Great gift ideas for the gardener in your life

Hand tools idea for Christmas.
Hand tools idea for Christmas.

Once again, we’re into countdown mode and it’s time to decide what to buy the gardener in your life.

This is never easy. He/she should be able to look after a plant present you’d think, but is that too obvious a gift, akin to taking coals to Newcastle?

Perhaps gardening tools then, but is the choice too difficult?

Spades, trowels, secateurs have to sit well in the hand and that is about personal taste.

What about one-year membership of the RHS or subscription to a popular gardening weekly then?

We are really spoiled for choice.

If you’re intent on buying someone a seasonal potted plant for Christmas there is no shortage in shops and garden centres.

The advantage this has over mail ordering is that you can examine everything on display and select the best in terms of shape and performance potential.

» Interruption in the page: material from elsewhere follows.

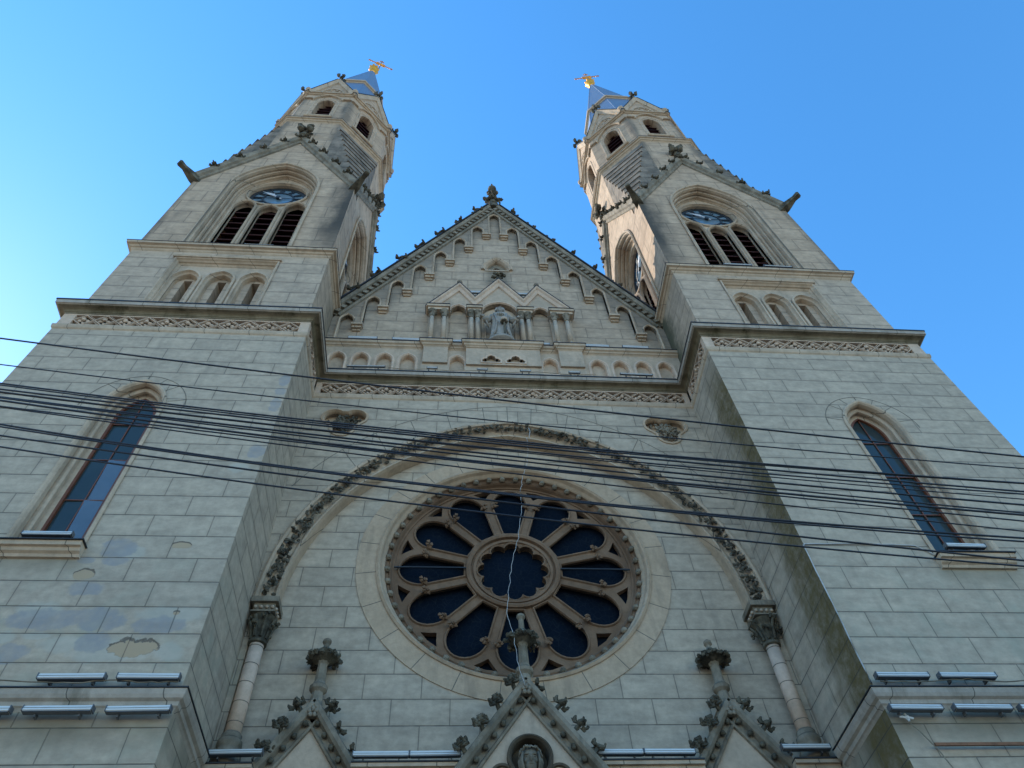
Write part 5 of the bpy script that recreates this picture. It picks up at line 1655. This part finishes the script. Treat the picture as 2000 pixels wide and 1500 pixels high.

Turn the plant around in your hands to check that it is bushy and has balanced growth.

Go for a specimen with buds just opening in preference to something in full flower because it will last longer in bloom.

The alternative is to follow up one of several offers in the national press and gardening magazines at present and hope for the best.

The beauty of this is that it can be delivered directly to the recipient as a surprise.

Whichever source is used for the plant, all you have to remember when speaking to your friends beyond Christmas is not to enquire how it is doing, let them offer the information.

Plant disasters do happen and such presents heap responsibility on the shoulders of others.

Selecting a suitable gardening tool or accessories can take longer than you think.

It can take an age to choose sensible gloves, knee pads or something as simple as a trowel.

Mine has to be fairly lightweight without being too flimsy and getting the feel of such things before buying is so important.

The following is not the best advice but, after a lifetime of practice, I hold it by the handle and throw it upwards with a flick of the wrist, then catch it by the handle after one full turn, then two.

An alternative is finding the point at which it will balance on an outstretched finger.

Juggling acts yes, but they tell me all I need to know about a tool that should give years of service.